The expansion of nuclear energy has increased the demand for sustainable and economically viable technologies for treating radioactive wastewater containing radionuclides such as 90Sr2+. In this work, we develop a low-temperature, energy-efficient solid-phase alkali activation strategy to upcycle abundant natural clinoptilolite and stellerite into highly crystalline zeolite A (HEU-LTA and STI-LTA). Activation at 100–200°C significantly reduces energy input and processing costs compared with conventional high-temperature routes, improving life-cycle sustainability and scalability.
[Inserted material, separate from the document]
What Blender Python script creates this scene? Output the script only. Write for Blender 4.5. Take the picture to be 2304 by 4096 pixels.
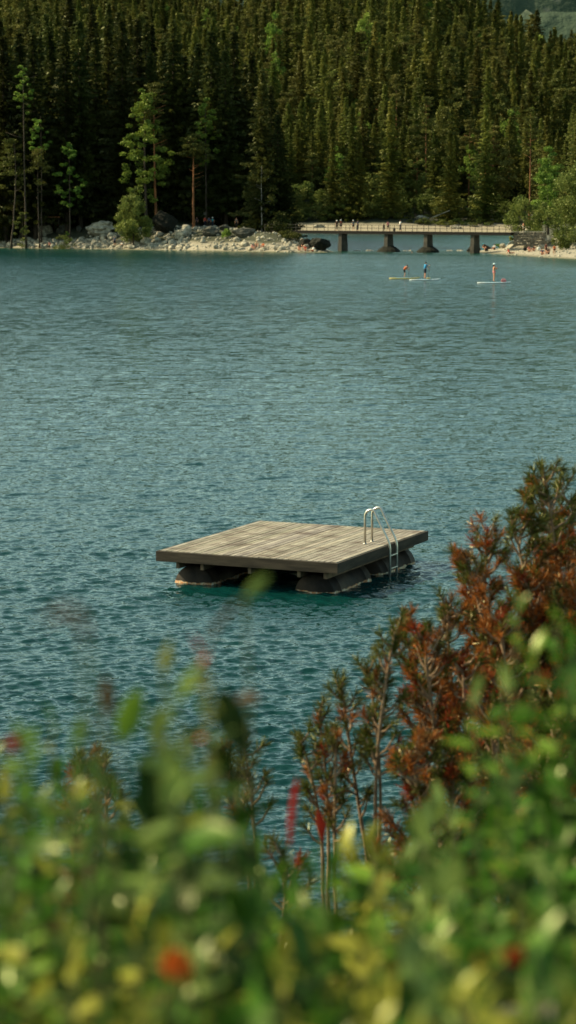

Crystallization mechanisms and the evolution of ring building units were elucidated using UV-Raman spectroscopy and solid-state MAS NMR. Both materials satisfy first-class commercial standards, with static water adsorption capacities of 26.0–26.2 wt.%. In Sr2+ removal tests, HEU-LTA and STI-LTA achieved >99.7% removal efficiency at a low solid-to-liquid ratio of 1:1000 g⋅mL−1, high adsorption capacities (271.0–316.5 mg g−1, rapid kinetics, wide pH tolerance (4–13), and strong selectivity. This approach provides a cost-effective, scalable, and resource-efficient pathway for producing high-performance zeolitic adsorbents for radioactive wastewater remediation.